### EXERCISE TASK
Repeat, exactly, the run of lines that opens with the line containing "Keep writing the" and closes with the line containing "balustrade('glass guard rail on the right", and leave all other lines out.

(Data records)
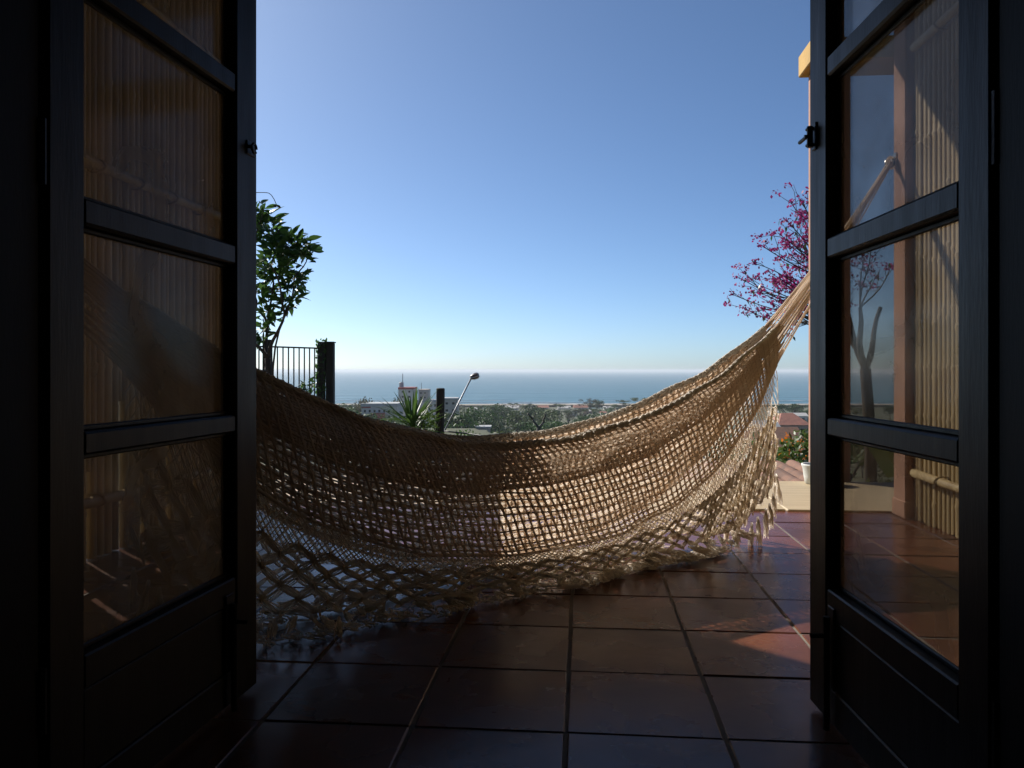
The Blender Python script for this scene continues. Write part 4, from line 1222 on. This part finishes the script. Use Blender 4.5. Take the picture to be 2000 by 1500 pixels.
# mass of trees: rows at growing distance, tops along the skyline of the photograph
cnt = 0
for i in range(250):
    D = float(rng.choice([170, 210, 250, 300, 350, 400, 460, 520, 580])) * rng.uniform(.93, 1.07)
    px = rng.uniform(640, 1600)
    if 1335 < px < 1498: continue
    if D < 260 and 690 < px < 900: D = rng.uniform(290, 480)
    base_y = 723 + (EYE - float(terrain(X(px, D), D))) / D * F
    top_lim = 791 if D > 330 else 803
    if 990 < px < 1300 and D > 430: top_lim = 797
    if px < 700: top_lim = 788
    h = rng.uniform(6.5, 11.5)
    top = Z(0, D)
    ztop = float(terrain(X(px, D), D)) + h
    ylim = Z(top_lim + rng.uniform(-2, 12), D)
    ztop = min(ztop, ylim); h = max(3.5, ztop - float(terrain(X(px, D), D)))
    k = rng.random()
    pr = PROT[rng.integers(len(PROT))] if k > .14 else PALMS[rng.integers(2)]
    plant(pr, X(px, D), D, h / .95, rng.uniform(.8, 1.35))
for (px, py, D) in ((1025, 785, 420), (963, 788, 400), (912, 790, 380), (898, 789, 410), (1050, 790, 430), (1195, 791, 430), (1100, 815, 260), (1128, 812, 250), (990, 790, 440)):
    tree_top(px, py, D, PALMS[rng.integers(2)], 1.25)
for (px, py, D, k) in ((985, 787, 350, 0), (1040, 792, 340, 4), (1065, 795, 330, 1), (940, 792, 330, 0), (1010, 800, 280, 1), (960, 806, 260, 4), (1080, 812, 240, 0), (1160, 806, 290, 4), (1200, 808, 300, 0), (1230, 806, 320, 1), (1170, 822, 220, 0), (1100, 838, 175, 4), (1060, 826, 200, 5),
                       (1000, 838, 180, 1), (1030, 842, 165, 0), (970, 845, 165, 0), (1270, 806, 330, 0), (1300, 802, 350, 4), (672, 788, 260, 1), (690, 792, 240, 0), (655, 790, 250, 4), (1525, 815, 240, 0), (1515, 840, 120, 4), (1580, 830, 150, 0), (1540, 845, 95, 1), (1500, 850, 90, 0), (1570, 848, 80, 5)):
    tree_top(px, py, D, PROT[k], rng.uniform(.95, 1.4))

for i in range(64):
    px = 645 + i * 11.2 + rng.uniform(-5, 5) if i < 62 else rng.uniform(1500, 1590)
    D = rng.uniform(575, 665)
    tree_top(px, 790 + rng.uniform(-3, 5), D, PROT[rng.integers(len(PROT))] if rng.random() > .12 else PALMS[rng.integers(2)], rng.uniform(1.2, 2.0))
for (px, py, D, k) in ((698, 797, 205, 0), (716, 803, 200, 4), (735, 807, 190, 1), (765, 800, 205, 0), (846, 800, 190, 1), (872, 806, 180, 0), (897, 800, 190, 4), (915, 806, 200, 0)):
    tree_top(px, py, D, PROT[k], rng.uniform(.9, 1.2))
for i in range(48):
    D = rng.uniform(90, 560); px = rng.uniform(1620, 2350)
    h = rng.uniform(6, 11); zt_ = float(terrain(X(px, D), D)) + h
    zt_ = min(zt_, Z(790 + rng.uniform(0, 10), D))
    plant(PROT[rng.integers(len(PROT))], X(px, D), D, max(3.5, zt_ - float(terrain(X(px, D), D))), rng.uniform(.9, 1.4))
# undergrowth on the slope below the terrace
q = []
for i in range(5200):
    d = 9 + 190 * rng.random() ** 1.6; x = rng.uniform(-.75, .95) * d
    h = rng.uniform(.5, 1.6); z0 = float(terrain(x, d))
    if z0 + h * 1.2 > EYE - .105 * d: continue
    k = 16
    p = np.array((x, d, z0 + h * .4)) + rng.normal(0, 1, (k, 3)) * (h * .6, h * .6, h * .3)
    d1 = rng.normal(0, 1, (k, 3)); d1 /= np.linalg.norm(d1, axis=1, keepdims=True)
    d2 = np.cross(d1, rng.normal(0, 1, (k, 3))); d2 /= np.linalg.norm(d2, axis=1, keepdims=True)
    s_ = h * rng.uniform(.16, .34, (k, 1))
    q.append(np.stack([p - d1 * s_, p - d2 * s_ * .55, p + d1 * s_, p + d2 * s_ * .55], 1))
ug = MB().quads(np.concatenate(q)).build('undergrowth', FOLI[1]); tag(ug, 'low green undergrowth covering the slope below the terrace', 'undergrowth', kind='stuff')
# ------------------------------------------------------------------ air
HAZE = 0.00015
b = MB(); b.box((-70000, -80, -31.5), (70000, 62000, 9.0))
hz = b.build('haze', None)
hz.data.materials.clear()
mh = bpy.data.materials.new('sea_haze'); mh.use_nodes = True
nt = mh.node_tree; nt.nodes.remove(nt.nodes['Principled BSDF'])
pv = nt.nodes.new('ShaderNodeVolumePrincipled')
pv.inputs['Color'].default_value = (0.80, 0.88, 0.95, 1)
pv.inputs['Density'].default_value = HAZE
pv.inputs['Anisotropy'].default_value = 0.2
nt.links.new(pv.outputs[0], nt.nodes['Material Output'].inputs['Volume'])
hz.data.materials.append(mh)
tag(hz, 'thin sea haze filling the air', 'haze', kind='stuff')
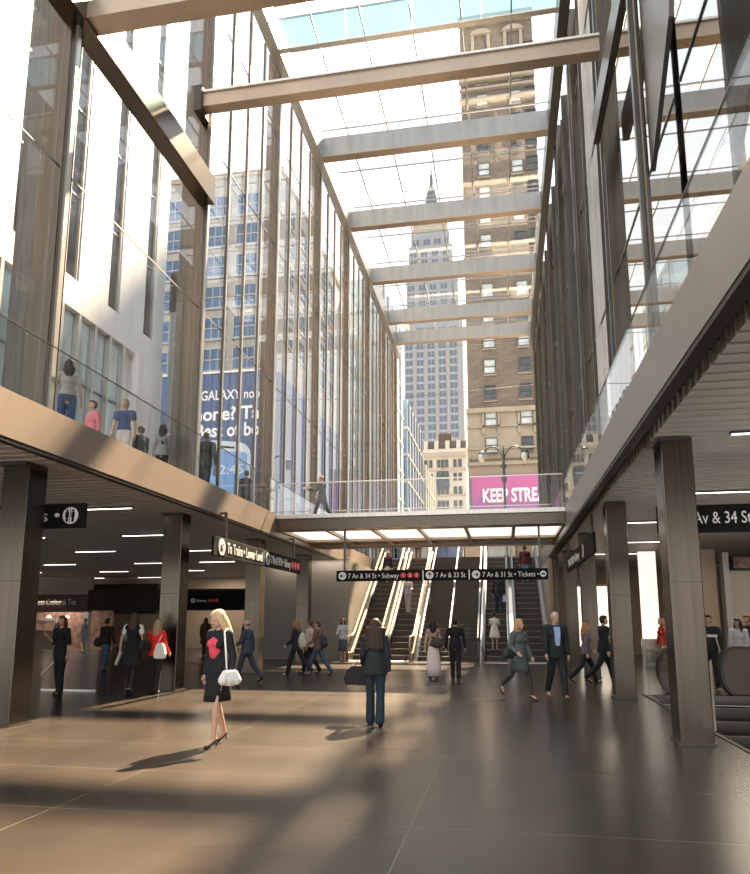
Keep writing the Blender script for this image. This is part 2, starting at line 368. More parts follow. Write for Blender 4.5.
balustrade('clear glass guard rail along the back of the bridge', -6.75, 1.75, 25.4, 25.4, 4.71, .98, 6, 'X', 'glass guard rails')
balustrade('glass guard rail on the left upper gallery edge', -6.98, 0, 4.0, 36.0, 4.79, 1.12, 12, 'Y', 'glass guard rails')
balustrade('glass guard rail on the right upper gallery edge', 1.93, 0, 3.0, 36.0, 4.79, 1.12, 12, 'Y', 'glass guard rails')

# ------------------------------------------------------------------ columns
YC = [10.0, 15.45, 20.9, 26.35, 31.8]
for side in 'LR':
    for i, y in enumerate(YC[:4 if side == 'R' else 5]):
        x0, x1 = (-7.90, -7.42) if side == 'L' else (2.2, 2.62)
        if side == 'L': y = y - .27
        t = thing('steel_column', '%s bronze column from the front in the %s row, lower hall' % (ORD[i], 'left' if side == 'L' else 'right'), 'column', ((x0 + x1) / 2, y + .25, 0), group='lower hall columns')
        box('shaft', M['bronze'], x0, x1, y, y + .46, 0, 4.11, t, bevel=.015)
        box('base_plate', M['darksteel'], x0 - .02, x1 + .02, y - .02, y + .5, 0, .03, t)
        b = B().box(x0 + .02, x1 - .02, y - .006, y, 2.1 if side == 'R' else 2.2, 2.115 if side == 'R' else 2.215); b.build('joint', M['darksteel'], t)
        box('cap', M['lip'], x0 - .03, x1 - .05, y - .05, y - .008, 4.06, 4.1, t)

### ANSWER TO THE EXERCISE
Keep writing the Blender script for this image. This is part 2, starting at line 368. More parts follow. Write for Blender 4.5.
balustrade('clear glass guard rail along the back of the bridge', -6.75, 1.75, 25.4, 25.4, 4.71, .98, 6, 'X', 'glass guard rails')
balustrade('glass guard rail on the left upper gallery edge', -6.98, 0, 4.0, 36.0, 4.79, 1.12, 12, 'Y', 'glass guard rails')
balustrade('glass guard rail on the right upper gallery edge', 1.93, 0, 3.0, 36.0, 4.79, 1.12, 12, 'Y', 'glass guard rails')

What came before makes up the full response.